Execute an automation package locally
If you wish to execute an automation package locally on the development machine (instead of a Step cluster), you may do so by defining a trivial Java JUnit Test with the step.junit.runner.Step Runner as illustrated below:
import org.junit.runner.RunWith; import step.junit.runner.Step;
@RunWith(Step.class) public class RunAutomationPackageTest {}
This JUnit test can be executed directly in the IDE, or from the command line:
mvn test -Dtest="RunAutomationPackageTest"
The Step runner executes all the Plans contained in the Automation Package.
Define Execution Parameters for local execution
If the Plans contained in the Automation Package rely on Execution Parameters, these execution parameters can be defined for the local execution using one of the following approaches:
Using the annotation @ExecutionParamers
The annotation @ExecutionParamers allows to annotate JUnit test classes in order to define execution parameters for local executions
@RunWith(Step.class)
@ExecutionParameters({"MyExecutionParam1","Value of param 1","MyExecutionParam2","Value of param 2"})

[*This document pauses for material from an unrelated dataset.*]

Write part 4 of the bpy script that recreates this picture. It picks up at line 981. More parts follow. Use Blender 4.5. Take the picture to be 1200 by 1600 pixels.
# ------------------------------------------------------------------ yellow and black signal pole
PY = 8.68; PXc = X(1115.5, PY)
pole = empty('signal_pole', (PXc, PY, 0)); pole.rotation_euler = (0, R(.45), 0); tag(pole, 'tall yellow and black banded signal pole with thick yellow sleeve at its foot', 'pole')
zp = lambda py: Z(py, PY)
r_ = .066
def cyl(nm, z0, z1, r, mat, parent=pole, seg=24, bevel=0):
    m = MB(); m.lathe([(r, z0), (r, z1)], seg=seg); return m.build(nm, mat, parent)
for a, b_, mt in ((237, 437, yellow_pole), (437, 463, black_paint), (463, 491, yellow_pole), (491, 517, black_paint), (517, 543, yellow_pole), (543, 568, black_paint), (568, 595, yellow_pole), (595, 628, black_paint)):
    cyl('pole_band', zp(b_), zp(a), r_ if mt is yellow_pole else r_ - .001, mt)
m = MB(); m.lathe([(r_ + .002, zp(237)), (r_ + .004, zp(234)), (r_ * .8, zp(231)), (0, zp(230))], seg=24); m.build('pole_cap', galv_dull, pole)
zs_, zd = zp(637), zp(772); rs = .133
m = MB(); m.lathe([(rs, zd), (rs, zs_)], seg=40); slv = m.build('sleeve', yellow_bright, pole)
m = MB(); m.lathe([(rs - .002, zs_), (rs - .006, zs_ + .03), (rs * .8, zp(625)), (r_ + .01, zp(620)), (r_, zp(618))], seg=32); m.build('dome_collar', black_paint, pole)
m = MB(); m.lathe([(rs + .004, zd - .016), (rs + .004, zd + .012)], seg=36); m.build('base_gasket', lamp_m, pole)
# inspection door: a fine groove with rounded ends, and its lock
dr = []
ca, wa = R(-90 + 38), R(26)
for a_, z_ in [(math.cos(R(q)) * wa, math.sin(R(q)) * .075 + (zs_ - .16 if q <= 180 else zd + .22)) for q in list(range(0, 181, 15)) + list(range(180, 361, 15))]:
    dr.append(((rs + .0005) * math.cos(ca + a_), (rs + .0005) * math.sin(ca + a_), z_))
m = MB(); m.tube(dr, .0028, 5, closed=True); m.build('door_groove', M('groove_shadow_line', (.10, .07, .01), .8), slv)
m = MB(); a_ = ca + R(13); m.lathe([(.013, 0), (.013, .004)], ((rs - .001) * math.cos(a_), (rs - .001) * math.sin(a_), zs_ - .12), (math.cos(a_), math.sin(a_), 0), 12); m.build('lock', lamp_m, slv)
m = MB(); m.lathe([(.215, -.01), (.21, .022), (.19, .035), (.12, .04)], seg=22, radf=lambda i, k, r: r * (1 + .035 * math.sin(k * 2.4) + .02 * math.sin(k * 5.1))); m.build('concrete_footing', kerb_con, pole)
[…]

public class StepAutomationPackageRunAllTest {
}
Using environment variables
All environment variables matching “STEP_*” will be mapped to execution parameters. For example “STEP_MyParam” will be mapped to the execution parameter “MyParam”
Using system properties
All system properties matching “STEP_*” will be mapped to execution parameters. For example the system property “STEP_MyParam” will be mapped to the execution parameter “MyParam”
Deploy an automation package to Step
mvn package step:deploy-automation-package "-Dstep.url=https://your.step.server/" "-Dstep.step-project-name=Common" "-Dstep.auth-token=your_token_in_text_format"
Getting Started with Automation Packages
The easiest way to get started is to use one of our tutorial projects, which include a complete project definition containing a few simple keywords and plans along with a small load test definition. It should be straightforward to execute these projects and start from there by modifying them according to your needs.